[EXERCISE GOAL]
Exactly reproduce the lines that follow.
___
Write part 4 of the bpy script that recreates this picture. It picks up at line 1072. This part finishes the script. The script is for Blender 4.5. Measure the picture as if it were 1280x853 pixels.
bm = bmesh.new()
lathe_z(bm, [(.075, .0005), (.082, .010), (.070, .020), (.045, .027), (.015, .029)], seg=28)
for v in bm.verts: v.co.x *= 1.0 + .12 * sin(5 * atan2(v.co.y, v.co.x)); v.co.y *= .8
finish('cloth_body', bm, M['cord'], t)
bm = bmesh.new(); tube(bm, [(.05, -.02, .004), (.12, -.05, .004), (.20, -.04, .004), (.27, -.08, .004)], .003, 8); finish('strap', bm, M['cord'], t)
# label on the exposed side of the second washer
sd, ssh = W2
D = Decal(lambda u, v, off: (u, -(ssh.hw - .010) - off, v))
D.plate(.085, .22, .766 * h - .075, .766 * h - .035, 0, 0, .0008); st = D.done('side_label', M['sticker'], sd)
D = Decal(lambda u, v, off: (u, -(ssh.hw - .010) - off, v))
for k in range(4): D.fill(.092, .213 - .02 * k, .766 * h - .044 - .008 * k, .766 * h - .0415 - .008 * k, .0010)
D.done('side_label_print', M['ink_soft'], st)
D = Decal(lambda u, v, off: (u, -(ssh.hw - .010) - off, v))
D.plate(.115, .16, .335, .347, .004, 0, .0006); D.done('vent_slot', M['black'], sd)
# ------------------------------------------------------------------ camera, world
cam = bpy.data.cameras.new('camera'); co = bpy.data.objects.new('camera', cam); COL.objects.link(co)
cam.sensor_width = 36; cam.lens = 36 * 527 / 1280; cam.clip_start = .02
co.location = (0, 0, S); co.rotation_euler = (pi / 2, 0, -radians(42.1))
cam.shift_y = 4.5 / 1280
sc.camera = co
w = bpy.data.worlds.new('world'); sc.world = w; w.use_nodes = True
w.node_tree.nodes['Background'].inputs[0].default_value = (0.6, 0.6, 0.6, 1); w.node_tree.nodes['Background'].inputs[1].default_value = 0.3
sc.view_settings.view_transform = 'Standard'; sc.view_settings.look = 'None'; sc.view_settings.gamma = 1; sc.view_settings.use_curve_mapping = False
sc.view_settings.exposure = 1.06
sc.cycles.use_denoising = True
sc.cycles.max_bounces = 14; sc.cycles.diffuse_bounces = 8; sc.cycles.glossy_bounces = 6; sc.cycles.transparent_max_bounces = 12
___
[EXERCISE RESPONSE]
Write part 4 of the bpy script that recreates this picture. It picks up at line 1072. This part finishes the script. The script is for Blender 4.5. Measure the picture as if it were 1280x853 pixels.
bm = bmesh.new()
lathe_z(bm, [(.075, .0005), (.082, .010), (.070, .020), (.045, .027), (.015, .029)], seg=28)
for v in bm.verts: v.co.x *= 1.0 + .12 * sin(5 * atan2(v.co.y, v.co.x)); v.co.y *= .8
finish('cloth_body', bm, M['cord'], t)
bm = bmesh.new(); tube(bm, [(.05, -.02, .004), (.12, -.05, .004), (.20, -.04, .004), (.27, -.08, .004)], .003, 8); finish('strap', bm, M['cord'], t)
# label on the exposed side of the second washer
sd, ssh = W2
D = Decal(lambda u, v, off: (u, -(ssh.hw - .010) - off, v))
D.plate(.085, .22, .766 * h - .075, .766 * h - .035, 0, 0, .0008); st = D.done('side_label', M['sticker'], sd)
D = Decal(lambda u, v, off: (u, -(ssh.hw - .010) - off, v))
for k in range(4): D.fill(.092, .213 - .02 * k, .766 * h - .044 - .008 * k, .766 * h - .0415 - .008 * k, .0010)
D.done('side_label_print', M['ink_soft'], st)
D = Decal(lambda u, v, off: (u, -(ssh.hw - .010) - off, v))
D.plate(.115, .16, .335, .347, .004, 0, .0006); D.done('vent_slot', M['black'], sd)
# ------------------------------------------------------------------ camera, world
cam = bpy.data.cameras.new('camera'); co = bpy.data.objects.new('camera', cam); COL.objects.link(co)
cam.sensor_width = 36; cam.lens = 36 * 527 / 1280; cam.clip_start = .02
co.location = (0, 0, S); co.rotation_euler = (pi / 2, 0, -radians(42.1))
cam.shift_y = 4.5 / 1280
sc.camera = co
w = bpy.data.worlds.new('world'); sc.world = w; w.use_nodes = True
w.node_tree.nodes['Background'].inputs[0].default_value = (0.6, 0.6, 0.6, 1); w.node_tree.nodes['Background'].inputs[1].default_value = 0.3
sc.view_settings.view_transform = 'Standard'; sc.view_settings.look = 'None'; sc.view_settings.gamma = 1; sc.view_settings.use_curve_mapping = False
sc.view_settings.exposure = 1.06
sc.cycles.use_denoising = True
sc.cycles.max_bounces = 14; sc.cycles.diffuse_bounces = 8; sc.cycles.glossy_bounces = 6; sc.cycles.transparent_max_bounces = 12